**Data segment:**
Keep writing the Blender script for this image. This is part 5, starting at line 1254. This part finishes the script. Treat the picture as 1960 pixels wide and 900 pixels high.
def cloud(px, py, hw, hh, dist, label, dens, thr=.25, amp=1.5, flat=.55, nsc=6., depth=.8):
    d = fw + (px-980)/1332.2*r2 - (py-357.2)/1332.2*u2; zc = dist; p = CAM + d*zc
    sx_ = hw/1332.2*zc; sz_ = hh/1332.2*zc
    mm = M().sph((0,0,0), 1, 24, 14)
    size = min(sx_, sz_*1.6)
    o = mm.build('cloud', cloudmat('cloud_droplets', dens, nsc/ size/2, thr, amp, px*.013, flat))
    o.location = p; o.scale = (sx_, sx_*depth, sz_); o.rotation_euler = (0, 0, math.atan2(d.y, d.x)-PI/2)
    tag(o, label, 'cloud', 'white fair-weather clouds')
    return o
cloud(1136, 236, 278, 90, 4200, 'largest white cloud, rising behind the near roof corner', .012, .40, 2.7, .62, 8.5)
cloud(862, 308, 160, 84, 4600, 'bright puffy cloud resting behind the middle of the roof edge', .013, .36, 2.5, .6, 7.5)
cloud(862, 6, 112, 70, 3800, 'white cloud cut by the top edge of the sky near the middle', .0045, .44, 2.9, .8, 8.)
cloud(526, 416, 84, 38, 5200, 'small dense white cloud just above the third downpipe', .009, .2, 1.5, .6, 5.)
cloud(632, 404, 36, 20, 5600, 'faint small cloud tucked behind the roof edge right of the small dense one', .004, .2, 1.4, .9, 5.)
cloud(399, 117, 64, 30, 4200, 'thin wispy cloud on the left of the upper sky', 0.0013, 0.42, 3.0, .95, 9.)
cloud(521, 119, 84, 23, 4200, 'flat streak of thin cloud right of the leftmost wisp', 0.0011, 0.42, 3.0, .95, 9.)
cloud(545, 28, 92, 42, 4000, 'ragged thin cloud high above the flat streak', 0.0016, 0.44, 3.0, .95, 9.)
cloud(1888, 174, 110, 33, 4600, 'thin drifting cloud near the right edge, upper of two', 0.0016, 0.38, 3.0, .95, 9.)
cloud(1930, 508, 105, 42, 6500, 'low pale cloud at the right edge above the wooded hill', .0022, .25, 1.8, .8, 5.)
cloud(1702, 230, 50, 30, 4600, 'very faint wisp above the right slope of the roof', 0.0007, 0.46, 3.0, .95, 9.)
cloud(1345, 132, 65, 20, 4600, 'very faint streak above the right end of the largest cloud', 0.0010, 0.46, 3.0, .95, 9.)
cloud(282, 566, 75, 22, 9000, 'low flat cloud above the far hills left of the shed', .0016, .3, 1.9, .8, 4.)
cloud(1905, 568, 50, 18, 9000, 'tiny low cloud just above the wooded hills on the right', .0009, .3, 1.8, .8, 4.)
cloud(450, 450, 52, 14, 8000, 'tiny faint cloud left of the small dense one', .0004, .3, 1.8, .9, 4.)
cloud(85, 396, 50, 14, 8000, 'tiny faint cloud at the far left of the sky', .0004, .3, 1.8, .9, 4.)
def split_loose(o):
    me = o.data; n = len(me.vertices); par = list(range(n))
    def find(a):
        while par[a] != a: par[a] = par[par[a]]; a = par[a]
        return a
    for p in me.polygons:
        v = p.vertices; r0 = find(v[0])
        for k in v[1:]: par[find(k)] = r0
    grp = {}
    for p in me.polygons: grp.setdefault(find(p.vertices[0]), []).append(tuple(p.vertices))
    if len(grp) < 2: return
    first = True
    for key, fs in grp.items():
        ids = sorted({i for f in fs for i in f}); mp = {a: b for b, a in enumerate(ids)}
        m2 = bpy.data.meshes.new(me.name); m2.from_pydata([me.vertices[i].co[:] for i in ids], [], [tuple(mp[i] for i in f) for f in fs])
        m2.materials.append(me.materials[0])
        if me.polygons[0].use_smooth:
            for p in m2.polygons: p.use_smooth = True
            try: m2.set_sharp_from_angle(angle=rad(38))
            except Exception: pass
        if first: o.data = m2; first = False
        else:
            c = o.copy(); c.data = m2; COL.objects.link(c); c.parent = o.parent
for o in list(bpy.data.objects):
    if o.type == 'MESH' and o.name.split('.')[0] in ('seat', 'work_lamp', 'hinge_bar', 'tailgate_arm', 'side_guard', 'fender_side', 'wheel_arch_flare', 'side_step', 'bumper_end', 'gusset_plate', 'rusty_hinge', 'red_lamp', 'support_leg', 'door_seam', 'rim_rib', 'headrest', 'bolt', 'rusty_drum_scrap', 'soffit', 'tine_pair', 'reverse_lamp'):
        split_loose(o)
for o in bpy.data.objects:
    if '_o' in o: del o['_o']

**Written request:**
Copy every line of the material, please, keeping it exactly the same.

**Task answer:**
Keep writing the Blender script for this image. This is part 5, starting at line 1254. This part finishes the script. Treat the picture as 1960 pixels wide and 900 pixels high.
def cloud(px, py, hw, hh, dist, label, dens, thr=.25, amp=1.5, flat=.55, nsc=6., depth=.8):
    d = fw + (px-980)/1332.2*r2 - (py-357.2)/1332.2*u2; zc = dist; p = CAM + d*zc
    sx_ = hw/1332.2*zc; sz_ = hh/1332.2*zc
    mm = M().sph((0,0,0), 1, 24, 14)
    size = min(sx_, sz_*1.6)
    o = mm.build('cloud', cloudmat('cloud_droplets', dens, nsc/ size/2, thr, amp, px*.013, flat))
    o.location = p; o.scale = (sx_, sx_*depth, sz_); o.rotation_euler = (0, 0, math.atan2(d.y, d.x)-PI/2)
    tag(o, label, 'cloud', 'white fair-weather clouds')
    return o
cloud(1136, 236, 278, 90, 4200, 'largest white cloud, rising behind the near roof corner', .012, .40, 2.7, .62, 8.5)
cloud(862, 308, 160, 84, 4600, 'bright puffy cloud resting behind the middle of the roof edge', .013, .36, 2.5, .6, 7.5)
cloud(862, 6, 112, 70, 3800, 'white cloud cut by the top edge of the sky near the middle', .0045, .44, 2.9, .8, 8.)
cloud(526, 416, 84, 38, 5200, 'small dense white cloud just above the third downpipe', .009, .2, 1.5, .6, 5.)
cloud(632, 404, 36, 20, 5600, 'faint small cloud tucked behind the roof edge right of the small dense one', .004, .2, 1.4, .9, 5.)
cloud(399, 117, 64, 30, 4200, 'thin wispy cloud on the left of the upper sky', 0.0013, 0.42, 3.0, .95, 9.)
cloud(521, 119, 84, 23, 4200, 'flat streak of thin cloud right of the leftmost wisp', 0.0011, 0.42, 3.0, .95, 9.)
cloud(545, 28, 92, 42, 4000, 'ragged thin cloud high above the flat streak', 0.0016, 0.44, 3.0, .95, 9.)
cloud(1888, 174, 110, 33, 4600, 'thin drifting cloud near the right edge, upper of two', 0.0016, 0.38, 3.0, .95, 9.)
cloud(1930, 508, 105, 42, 6500, 'low pale cloud at the right edge above the wooded hill', .0022, .25, 1.8, .8, 5.)
cloud(1702, 230, 50, 30, 4600, 'very faint wisp above the right slope of the roof', 0.0007, 0.46, 3.0, .95, 9.)
cloud(1345, 132, 65, 20, 4600, 'very faint streak above the right end of the largest cloud', 0.0010, 0.46, 3.0, .95, 9.)
cloud(282, 566, 75, 22, 9000, 'low flat cloud above the far hills left of the shed', .0016, .3, 1.9, .8, 4.)
cloud(1905, 568, 50, 18, 9000, 'tiny low cloud just above the wooded hills on the right', .0009, .3, 1.8, .8, 4.)
cloud(450, 450, 52, 14, 8000, 'tiny faint cloud left of the small dense one', .0004, .3, 1.8, .9, 4.)
cloud(85, 396, 50, 14, 8000, 'tiny faint cloud at the far left of the sky', .0004, .3, 1.8, .9, 4.)
def split_loose(o):
    me = o.data; n = len(me.vertices); par = list(range(n))
    def find(a):
        while par[a] != a: par[a] = par[par[a]]; a = par[a]
        return a
    for p in me.polygons:
        v = p.vertices; r0 = find(v[0])
        for k in v[1:]: par[find(k)] = r0
    grp = {}
    for p in me.polygons: grp.setdefault(find(p.vertices[0]), []).append(tuple(p.vertices))
    if len(grp) < 2: return
    first = True
    for key, fs in grp.items():
        ids = sorted({i for f in fs for i in f}); mp = {a: b for b, a in enumerate(ids)}
        m2 = bpy.data.meshes.new(me.name); m2.from_pydata([me.vertices[i].co[:] for i in ids], [], [tuple(mp[i] for i in f) for f in fs])
        m2.materials.append(me.materials[0])
        if me.polygons[0].use_smooth:
            for p in m2.polygons: p.use_smooth = True
            try: m2.set_sharp_from_angle(angle=rad(38))
            except Exception: pass
        if first: o.data = m2; first = False
        else:
            c = o.copy(); c.data = m2; COL.objects.link(c); c.parent = o.parent
for o in list(bpy.data.objects):
    if o.type == 'MESH' and o.name.split('.')[0] in ('seat', 'work_lamp', 'hinge_bar', 'tailgate_arm', 'side_guard', 'fender_side', 'wheel_arch_flare', 'side_step', 'bumper_end', 'gusset_plate', 'rusty_hinge', 'red_lamp', 'support_leg', 'door_seam', 'rim_rib', 'headrest', 'bolt', 'rusty_drum_scrap', 'soffit', 'tine_pair', 'reverse_lamp'):
        split_loose(o)
for o in bpy.data.objects:
    if '_o' in o: del o['_o']